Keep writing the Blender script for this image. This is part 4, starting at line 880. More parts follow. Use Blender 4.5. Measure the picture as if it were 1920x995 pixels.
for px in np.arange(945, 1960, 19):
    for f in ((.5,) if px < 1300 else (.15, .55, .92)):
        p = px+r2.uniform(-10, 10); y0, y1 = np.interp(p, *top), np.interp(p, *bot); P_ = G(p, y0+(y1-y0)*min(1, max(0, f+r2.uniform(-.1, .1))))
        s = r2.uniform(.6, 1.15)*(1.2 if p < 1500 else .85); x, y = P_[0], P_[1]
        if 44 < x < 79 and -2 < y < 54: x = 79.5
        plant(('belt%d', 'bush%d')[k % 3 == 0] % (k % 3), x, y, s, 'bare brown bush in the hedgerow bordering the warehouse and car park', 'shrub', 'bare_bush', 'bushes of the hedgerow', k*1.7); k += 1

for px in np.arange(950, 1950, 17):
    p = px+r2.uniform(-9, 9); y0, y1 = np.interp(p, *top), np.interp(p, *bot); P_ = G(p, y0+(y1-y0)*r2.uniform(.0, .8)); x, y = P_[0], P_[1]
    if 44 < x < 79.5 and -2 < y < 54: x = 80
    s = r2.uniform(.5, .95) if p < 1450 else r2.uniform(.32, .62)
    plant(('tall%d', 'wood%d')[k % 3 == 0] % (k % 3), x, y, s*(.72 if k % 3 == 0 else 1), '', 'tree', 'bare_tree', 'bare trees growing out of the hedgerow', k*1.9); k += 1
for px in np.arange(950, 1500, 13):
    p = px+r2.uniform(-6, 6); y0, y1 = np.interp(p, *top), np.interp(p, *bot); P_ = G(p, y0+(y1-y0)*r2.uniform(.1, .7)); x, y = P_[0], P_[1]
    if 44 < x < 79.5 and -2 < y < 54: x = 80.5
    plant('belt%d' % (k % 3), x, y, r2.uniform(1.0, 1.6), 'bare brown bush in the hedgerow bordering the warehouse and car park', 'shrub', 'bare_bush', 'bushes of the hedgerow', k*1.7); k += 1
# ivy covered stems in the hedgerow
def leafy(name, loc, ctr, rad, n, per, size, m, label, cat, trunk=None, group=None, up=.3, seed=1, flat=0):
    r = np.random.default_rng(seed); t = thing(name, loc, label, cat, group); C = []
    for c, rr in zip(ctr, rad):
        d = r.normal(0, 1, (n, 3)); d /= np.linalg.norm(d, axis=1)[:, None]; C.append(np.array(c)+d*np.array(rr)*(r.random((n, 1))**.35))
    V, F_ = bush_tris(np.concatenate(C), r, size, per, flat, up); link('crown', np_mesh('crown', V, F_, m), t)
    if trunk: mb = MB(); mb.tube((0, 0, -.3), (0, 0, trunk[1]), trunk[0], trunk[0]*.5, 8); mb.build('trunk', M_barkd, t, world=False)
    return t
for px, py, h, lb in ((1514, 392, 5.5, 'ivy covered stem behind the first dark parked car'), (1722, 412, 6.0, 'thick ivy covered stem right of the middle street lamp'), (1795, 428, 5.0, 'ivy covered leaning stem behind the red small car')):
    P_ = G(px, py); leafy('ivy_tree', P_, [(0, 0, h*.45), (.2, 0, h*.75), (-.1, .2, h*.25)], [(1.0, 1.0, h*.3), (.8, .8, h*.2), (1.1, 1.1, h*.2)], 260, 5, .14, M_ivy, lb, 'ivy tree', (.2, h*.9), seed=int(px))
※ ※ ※
WHAT THE EXERCISE ASKS: Only the lines from the start of the data to the line holding "plant(('belt%d', 'bush%d')[k %" are wanted; return them exactly, both ends included.

WRITTEN REPLY:
Keep writing the Blender script for this image. This is part 4, starting at line 880. More parts follow. Use Blender 4.5. Measure the picture as if it were 1920x995 pixels.
for px in np.arange(945, 1960, 19):
    for f in ((.5,) if px < 1300 else (.15, .55, .92)):
        p = px+r2.uniform(-10, 10); y0, y1 = np.interp(p, *top), np.interp(p, *bot); P_ = G(p, y0+(y1-y0)*min(1, max(0, f+r2.uniform(-.1, .1))))
        s = r2.uniform(.6, 1.15)*(1.2 if p < 1500 else .85); x, y = P_[0], P_[1]
        if 44 < x < 79 and -2 < y < 54: x = 79.5
        plant(('belt%d', 'bush%d')[k % 3 == 0] % (k % 3), x, y, s, 'bare brown bush in the hedgerow bordering the warehouse and car park', 'shrub', 'bare_bush', 'bushes of the hedgerow', k*1.7); k += 1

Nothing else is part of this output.